In Sierra Leone, 70% of young people are unemployed or underemployed. For people with disabilities, the situation is even more severe. Due to their exclusion from school at an early age, and widespread discrimination in society, people with disabilities have very few economic opportunities and are rarely in employment. In this desperate situation, many turn to begging on the streets of Freetown as their only means of survival. Others find low-paid work to help them get by. This photograph was taken by Sawaneh at 3am in Western Freetown, at his place of work. Needing a group of people to help clear the area of waste products through the night after every day at the market, a business owner had the idea to employ young people with speech and hearing impairments. A group of about ten young men come here every night to load, lift and transport containers of waste before the morning. Sawaneh says the containers are extremely heavy and carrying them can cause pain in his back. For each container they transport, the boys receive 500 SLL ($0.07). He enjoys being around his friends, but the work is exhausting. They work in silence, so there are fewer complaints from neighbouring homes. The boy in this photograph is a friend of Sawaneh.

Picture 2

According to UNESCO, 98% of children with disabilities in developing countries do not attend school (UN 2011).

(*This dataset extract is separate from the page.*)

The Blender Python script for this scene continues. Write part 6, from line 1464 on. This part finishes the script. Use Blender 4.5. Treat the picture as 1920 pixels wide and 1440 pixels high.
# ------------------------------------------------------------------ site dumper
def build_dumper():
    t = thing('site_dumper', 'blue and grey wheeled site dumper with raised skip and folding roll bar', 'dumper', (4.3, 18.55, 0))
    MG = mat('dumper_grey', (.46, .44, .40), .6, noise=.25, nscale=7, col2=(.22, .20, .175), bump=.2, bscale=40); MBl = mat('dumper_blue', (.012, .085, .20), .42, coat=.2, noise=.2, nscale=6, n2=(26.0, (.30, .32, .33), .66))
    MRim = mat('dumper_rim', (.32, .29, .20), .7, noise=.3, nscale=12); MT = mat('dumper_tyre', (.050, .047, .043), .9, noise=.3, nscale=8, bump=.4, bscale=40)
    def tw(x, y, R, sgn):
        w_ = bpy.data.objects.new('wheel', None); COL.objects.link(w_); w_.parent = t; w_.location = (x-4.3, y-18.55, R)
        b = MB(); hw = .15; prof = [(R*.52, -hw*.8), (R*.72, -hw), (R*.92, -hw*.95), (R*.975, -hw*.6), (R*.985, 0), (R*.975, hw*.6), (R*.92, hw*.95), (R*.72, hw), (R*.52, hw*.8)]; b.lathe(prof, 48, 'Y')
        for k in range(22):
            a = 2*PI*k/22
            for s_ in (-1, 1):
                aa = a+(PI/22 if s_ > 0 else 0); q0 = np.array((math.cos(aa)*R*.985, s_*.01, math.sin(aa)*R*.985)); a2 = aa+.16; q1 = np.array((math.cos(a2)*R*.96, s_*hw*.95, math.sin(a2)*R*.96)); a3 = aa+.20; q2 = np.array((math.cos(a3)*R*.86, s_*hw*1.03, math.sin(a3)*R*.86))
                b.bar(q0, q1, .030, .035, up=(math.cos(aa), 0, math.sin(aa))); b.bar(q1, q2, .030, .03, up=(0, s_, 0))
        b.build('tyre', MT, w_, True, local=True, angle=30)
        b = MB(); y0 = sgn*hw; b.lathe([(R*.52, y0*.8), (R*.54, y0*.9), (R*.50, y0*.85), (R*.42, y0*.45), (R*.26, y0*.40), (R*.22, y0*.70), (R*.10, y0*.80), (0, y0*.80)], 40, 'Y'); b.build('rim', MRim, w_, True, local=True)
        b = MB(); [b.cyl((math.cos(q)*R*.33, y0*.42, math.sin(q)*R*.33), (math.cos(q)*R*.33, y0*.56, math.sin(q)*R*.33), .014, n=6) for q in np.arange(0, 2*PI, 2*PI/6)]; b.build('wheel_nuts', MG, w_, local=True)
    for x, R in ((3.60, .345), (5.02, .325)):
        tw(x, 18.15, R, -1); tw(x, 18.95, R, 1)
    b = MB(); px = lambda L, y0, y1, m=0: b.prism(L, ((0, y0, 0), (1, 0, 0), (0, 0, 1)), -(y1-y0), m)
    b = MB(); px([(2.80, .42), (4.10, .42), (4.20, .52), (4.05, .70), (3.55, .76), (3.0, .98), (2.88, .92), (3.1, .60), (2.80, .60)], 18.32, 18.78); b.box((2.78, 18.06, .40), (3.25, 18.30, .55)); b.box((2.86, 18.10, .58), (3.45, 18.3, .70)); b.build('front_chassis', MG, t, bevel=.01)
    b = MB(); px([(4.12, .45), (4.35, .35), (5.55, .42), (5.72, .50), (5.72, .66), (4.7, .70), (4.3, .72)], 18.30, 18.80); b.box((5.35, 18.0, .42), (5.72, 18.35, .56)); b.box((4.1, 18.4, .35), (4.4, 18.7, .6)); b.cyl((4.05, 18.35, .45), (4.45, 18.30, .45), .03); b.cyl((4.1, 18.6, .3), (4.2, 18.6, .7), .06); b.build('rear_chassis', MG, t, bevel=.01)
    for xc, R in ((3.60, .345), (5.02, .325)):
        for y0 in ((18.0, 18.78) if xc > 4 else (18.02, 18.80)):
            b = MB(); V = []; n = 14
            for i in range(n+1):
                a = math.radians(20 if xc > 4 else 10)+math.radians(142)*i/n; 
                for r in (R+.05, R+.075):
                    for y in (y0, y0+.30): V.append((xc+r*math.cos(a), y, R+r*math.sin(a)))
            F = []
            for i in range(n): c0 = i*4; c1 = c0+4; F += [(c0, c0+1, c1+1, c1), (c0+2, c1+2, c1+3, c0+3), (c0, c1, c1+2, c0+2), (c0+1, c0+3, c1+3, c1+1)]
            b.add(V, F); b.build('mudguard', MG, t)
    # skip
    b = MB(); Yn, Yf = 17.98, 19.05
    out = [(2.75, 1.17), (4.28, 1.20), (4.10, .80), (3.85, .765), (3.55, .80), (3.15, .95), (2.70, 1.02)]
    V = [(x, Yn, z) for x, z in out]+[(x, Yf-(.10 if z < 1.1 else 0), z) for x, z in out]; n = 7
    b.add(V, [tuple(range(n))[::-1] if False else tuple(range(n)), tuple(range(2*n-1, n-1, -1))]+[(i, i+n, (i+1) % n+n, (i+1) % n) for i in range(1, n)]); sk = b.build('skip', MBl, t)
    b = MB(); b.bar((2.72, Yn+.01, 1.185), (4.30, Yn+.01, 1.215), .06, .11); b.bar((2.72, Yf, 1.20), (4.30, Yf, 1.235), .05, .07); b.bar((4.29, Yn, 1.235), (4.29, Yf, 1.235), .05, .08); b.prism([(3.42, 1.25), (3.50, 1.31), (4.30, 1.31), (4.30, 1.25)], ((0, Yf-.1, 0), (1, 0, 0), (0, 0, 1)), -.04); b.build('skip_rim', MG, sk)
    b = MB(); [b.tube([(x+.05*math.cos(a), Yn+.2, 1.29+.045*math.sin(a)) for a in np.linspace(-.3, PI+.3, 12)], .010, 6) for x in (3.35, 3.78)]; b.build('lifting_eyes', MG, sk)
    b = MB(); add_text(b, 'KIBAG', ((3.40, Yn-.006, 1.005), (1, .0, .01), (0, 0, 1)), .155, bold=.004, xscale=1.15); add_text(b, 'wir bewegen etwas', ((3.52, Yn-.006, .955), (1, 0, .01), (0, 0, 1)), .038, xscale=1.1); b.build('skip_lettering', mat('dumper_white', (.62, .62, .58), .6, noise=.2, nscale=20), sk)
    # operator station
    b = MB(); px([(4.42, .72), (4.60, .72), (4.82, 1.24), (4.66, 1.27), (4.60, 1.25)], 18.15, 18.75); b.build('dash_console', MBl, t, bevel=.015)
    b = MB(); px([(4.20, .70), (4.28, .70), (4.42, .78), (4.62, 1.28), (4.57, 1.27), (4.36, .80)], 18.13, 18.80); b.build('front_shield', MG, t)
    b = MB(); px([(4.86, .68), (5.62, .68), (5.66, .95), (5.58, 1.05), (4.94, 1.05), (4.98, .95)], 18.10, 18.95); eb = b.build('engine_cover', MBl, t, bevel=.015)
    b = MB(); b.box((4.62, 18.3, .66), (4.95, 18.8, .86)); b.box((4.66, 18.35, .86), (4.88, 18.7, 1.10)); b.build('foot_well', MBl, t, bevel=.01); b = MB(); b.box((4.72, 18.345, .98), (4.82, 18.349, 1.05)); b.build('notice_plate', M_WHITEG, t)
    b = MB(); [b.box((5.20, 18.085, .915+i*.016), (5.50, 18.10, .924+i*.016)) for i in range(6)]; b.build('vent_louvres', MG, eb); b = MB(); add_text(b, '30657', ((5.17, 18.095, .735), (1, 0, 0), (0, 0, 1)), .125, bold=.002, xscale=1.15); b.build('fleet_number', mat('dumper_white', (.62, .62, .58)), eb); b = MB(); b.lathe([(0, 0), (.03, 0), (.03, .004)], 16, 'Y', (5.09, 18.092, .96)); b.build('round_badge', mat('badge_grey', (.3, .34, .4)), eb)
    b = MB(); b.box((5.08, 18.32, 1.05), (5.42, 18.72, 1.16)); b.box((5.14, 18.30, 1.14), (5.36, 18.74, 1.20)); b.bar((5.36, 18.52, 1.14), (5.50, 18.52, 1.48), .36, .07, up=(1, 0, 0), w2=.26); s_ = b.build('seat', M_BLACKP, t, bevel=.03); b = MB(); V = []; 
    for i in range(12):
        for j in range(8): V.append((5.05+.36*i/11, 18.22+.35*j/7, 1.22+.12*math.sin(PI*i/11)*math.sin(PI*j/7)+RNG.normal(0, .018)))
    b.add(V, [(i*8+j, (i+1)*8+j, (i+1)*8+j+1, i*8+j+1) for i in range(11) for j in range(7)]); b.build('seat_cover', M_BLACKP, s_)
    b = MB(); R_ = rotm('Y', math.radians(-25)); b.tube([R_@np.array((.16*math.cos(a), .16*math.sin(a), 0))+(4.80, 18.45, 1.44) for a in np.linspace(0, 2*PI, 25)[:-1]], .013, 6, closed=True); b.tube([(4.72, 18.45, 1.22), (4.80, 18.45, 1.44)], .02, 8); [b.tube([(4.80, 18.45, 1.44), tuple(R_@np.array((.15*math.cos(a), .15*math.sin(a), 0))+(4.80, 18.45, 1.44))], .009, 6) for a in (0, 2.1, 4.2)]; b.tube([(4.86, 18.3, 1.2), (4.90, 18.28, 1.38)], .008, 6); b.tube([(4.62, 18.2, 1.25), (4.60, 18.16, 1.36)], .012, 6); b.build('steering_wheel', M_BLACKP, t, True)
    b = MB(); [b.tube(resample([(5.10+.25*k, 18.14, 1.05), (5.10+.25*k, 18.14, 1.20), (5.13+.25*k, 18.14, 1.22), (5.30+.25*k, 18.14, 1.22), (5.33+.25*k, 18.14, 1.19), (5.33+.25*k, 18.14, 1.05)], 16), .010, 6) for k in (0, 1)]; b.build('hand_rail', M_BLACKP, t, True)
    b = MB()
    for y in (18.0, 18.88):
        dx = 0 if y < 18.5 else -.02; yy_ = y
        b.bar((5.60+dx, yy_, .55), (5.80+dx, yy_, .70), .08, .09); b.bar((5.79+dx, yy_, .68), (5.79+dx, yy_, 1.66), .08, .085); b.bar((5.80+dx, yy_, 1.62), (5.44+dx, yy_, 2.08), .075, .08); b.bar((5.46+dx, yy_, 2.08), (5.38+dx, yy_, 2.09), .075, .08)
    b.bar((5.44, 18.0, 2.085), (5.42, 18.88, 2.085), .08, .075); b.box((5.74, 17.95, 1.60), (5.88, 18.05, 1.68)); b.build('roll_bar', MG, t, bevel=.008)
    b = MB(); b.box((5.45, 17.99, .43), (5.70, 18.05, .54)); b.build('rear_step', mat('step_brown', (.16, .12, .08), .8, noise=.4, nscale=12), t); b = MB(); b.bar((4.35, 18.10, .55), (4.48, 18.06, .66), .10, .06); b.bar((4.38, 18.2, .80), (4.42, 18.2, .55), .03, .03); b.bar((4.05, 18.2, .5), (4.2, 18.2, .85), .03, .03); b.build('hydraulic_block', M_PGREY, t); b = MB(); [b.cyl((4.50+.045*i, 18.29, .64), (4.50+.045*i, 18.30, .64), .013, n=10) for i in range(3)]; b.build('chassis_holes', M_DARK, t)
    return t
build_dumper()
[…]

In Sierra Leone, there is a National School for the Deaf, but this free education only reaches up to primary level; there are no government-funded schools for children with speech and hearing impairments after primary level, and there is no state funding for interpreters at any secondary schools in the country. A small number of young people with speech and hearing impairments attend secondary school, but they struggle because they do not understand what the teacher is saying. Sawaneh needs his friends to help him by writing down what the teacher says, or he gets very confused and unsure what is going on. Most young people with speech and hearing impairments drop out of school. National disability advocacy groups like the Sierra Leone Union on Disability Issues (SLUDI) advocate for a policy of inclusion for all people with disabilities in areas like politics, employment and education. However, because the young people with speech and hearing impairments have different ways of communicating, they are strongly opposed to the policy of inclusion. Instead, they prefer to be in environment with other people with speech and hearing impairments so they can communicate together without being required to “normalise” and adapt to surroundings which prioritise speech and hearing as the dominant way of communication. The boys in this photograph all have speech and hearing impairments. They do not attend school. Most days, they play together at the beach, swimming in the sea and playing sports like football.

Picture 3

Internal human trafficking is a major problem in Sierra Leone. There are many stories from the districts of people offering poor families to take their child to Freetown for a small price. They claim that they will send their child to school and open up more opportunities for the child to prosper. In most cases, however, the child is never sent to school and is used by the “guardian” to sell on the streets. These offers are particularly appealing to the families of children with disabilities. When a child is born with a disability, it can create a huge amount of concern to the family who worry how they will be able to care for the child financially. This young woman with a speech and hearing impairment found herself in this situation. She has been living on the streets since she was brought to Freetown as a “pickin” (child) and has since worked as a sex worker, selling her body to men to earn enough money for food. Sexual violence is a widespread problem in Sierra Leone and affects the lives of young women with disabilities, including those with speech and hearing impairments, to a greater extent. As one girl with a physical disability said, “Some men think, since this person is a disabled, she will not be able to fight me. So they just come in and go away”. Disability is a very gendered experience, because living with a disability impacts and exacerbates issues of sexual violence and reproduction for many young women in Sierra Leone.